* start *

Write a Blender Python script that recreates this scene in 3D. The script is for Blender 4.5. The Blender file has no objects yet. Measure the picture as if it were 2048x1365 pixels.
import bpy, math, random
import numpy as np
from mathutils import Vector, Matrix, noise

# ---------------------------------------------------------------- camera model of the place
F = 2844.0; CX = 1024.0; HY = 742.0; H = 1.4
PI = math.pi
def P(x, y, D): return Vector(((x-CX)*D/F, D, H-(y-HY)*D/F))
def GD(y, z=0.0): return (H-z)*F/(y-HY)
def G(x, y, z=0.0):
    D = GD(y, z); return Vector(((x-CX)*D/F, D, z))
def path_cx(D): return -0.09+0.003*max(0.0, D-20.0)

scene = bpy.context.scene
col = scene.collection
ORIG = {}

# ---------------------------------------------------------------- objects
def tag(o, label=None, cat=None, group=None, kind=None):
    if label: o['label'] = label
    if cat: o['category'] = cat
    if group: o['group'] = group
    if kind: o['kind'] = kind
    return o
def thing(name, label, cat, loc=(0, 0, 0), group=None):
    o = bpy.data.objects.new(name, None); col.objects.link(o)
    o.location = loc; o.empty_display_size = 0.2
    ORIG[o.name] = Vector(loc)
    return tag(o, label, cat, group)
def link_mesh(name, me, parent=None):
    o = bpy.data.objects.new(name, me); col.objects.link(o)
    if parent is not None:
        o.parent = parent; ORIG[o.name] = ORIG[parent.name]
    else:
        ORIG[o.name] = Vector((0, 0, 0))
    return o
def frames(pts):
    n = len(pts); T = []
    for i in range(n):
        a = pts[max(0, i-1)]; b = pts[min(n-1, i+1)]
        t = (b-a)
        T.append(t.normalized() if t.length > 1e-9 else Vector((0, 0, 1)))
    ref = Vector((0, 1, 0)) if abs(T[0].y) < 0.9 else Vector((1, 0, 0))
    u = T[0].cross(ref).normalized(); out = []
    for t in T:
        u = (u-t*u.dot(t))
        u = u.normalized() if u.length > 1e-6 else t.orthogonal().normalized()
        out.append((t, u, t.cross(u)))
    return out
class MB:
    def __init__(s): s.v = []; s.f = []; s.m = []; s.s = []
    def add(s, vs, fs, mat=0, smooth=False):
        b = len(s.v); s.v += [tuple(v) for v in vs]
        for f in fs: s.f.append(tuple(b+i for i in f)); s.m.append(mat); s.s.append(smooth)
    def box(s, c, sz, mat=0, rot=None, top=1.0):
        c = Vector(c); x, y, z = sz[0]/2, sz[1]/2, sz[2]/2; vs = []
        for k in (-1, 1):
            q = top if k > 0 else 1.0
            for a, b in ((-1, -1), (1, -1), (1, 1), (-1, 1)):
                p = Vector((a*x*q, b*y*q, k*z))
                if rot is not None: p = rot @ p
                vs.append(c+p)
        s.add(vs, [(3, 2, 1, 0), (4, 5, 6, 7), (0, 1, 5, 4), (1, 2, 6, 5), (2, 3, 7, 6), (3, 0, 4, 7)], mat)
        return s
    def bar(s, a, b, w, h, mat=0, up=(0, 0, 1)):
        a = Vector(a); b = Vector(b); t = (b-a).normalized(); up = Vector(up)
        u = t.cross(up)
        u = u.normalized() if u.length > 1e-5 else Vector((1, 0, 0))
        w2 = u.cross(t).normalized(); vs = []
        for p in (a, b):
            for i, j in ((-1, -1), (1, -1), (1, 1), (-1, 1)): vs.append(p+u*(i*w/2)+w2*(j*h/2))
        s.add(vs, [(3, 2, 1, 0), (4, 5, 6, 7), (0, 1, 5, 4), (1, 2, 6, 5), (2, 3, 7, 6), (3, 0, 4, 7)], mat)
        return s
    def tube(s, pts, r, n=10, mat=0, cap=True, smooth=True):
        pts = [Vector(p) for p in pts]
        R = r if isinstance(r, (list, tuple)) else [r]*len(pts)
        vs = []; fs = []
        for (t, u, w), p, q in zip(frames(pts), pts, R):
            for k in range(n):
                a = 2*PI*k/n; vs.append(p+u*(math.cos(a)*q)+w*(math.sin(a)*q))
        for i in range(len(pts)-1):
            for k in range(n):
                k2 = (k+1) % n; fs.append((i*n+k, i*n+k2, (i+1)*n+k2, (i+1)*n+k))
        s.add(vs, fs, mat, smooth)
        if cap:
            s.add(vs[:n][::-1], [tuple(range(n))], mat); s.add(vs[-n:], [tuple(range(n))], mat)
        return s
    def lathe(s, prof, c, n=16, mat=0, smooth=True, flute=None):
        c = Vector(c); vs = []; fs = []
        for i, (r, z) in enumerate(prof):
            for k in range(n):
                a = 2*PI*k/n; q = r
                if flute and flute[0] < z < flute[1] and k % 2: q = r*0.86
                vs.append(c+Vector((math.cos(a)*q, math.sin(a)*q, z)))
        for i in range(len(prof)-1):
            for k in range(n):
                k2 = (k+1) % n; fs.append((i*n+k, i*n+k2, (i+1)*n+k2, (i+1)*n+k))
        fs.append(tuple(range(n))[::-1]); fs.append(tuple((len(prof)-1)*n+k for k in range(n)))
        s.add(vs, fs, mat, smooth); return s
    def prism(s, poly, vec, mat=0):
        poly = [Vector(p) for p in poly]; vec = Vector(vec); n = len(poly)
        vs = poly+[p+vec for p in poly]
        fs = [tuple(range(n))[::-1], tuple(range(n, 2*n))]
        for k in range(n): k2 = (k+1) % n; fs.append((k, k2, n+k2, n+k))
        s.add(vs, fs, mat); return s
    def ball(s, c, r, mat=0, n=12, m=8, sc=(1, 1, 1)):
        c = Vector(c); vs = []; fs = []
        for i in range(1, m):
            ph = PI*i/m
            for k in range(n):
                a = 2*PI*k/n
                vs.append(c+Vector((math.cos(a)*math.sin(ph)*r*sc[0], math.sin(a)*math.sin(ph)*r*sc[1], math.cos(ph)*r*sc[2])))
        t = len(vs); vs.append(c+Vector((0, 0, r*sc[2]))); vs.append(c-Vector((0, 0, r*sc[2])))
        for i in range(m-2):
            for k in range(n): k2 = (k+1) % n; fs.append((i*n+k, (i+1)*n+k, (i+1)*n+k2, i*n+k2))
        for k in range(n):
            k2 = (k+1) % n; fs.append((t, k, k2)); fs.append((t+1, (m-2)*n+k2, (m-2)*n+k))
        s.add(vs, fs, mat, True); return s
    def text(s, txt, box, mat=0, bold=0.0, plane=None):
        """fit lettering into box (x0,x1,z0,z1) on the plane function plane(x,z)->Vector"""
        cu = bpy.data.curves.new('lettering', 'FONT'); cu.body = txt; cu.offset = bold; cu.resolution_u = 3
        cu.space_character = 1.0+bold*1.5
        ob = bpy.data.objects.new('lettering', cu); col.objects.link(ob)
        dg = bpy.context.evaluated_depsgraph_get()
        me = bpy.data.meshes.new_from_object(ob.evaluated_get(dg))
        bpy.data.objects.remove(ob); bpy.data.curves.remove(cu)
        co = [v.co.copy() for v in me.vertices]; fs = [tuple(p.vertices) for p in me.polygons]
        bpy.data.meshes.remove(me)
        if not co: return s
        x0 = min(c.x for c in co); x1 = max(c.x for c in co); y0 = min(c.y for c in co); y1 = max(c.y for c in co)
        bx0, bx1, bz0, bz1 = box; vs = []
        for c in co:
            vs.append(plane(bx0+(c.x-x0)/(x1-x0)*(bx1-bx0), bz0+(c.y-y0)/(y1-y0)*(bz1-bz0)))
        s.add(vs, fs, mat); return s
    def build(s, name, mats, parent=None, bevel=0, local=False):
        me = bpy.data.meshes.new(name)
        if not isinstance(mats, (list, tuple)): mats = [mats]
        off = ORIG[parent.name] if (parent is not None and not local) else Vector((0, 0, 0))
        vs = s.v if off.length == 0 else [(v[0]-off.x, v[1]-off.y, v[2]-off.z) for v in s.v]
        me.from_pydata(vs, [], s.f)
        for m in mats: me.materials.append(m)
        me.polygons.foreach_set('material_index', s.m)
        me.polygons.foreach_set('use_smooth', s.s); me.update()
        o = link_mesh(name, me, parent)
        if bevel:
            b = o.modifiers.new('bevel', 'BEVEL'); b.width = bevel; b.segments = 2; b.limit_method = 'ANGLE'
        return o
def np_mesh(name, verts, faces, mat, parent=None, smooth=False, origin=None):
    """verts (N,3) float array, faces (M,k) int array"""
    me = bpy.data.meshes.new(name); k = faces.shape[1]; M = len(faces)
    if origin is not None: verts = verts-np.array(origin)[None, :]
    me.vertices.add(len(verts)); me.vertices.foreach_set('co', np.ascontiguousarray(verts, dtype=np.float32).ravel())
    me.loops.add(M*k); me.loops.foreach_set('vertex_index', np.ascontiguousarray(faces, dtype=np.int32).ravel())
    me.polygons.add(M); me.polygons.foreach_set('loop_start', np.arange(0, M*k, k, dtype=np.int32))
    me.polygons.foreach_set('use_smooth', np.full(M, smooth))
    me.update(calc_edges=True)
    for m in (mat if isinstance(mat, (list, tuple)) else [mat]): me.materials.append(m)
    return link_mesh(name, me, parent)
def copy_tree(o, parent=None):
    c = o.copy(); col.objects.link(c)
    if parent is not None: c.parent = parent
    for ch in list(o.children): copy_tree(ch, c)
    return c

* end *

- _WRITTEN REQUEST_: Take the lines above from the first through the one containing "from mathutils import Vector, Matrix, noise" and reproduce them exactly; include nothing else.

- _THE REPLY_:
Write a Blender Python script that recreates this scene in 3D. The script is for Blender 4.5. The Blender file has no objects yet. Measure the picture as if it were 2048x1365 pixels.
import bpy, math, random
import numpy as np
from mathutils import Vector, Matrix, noise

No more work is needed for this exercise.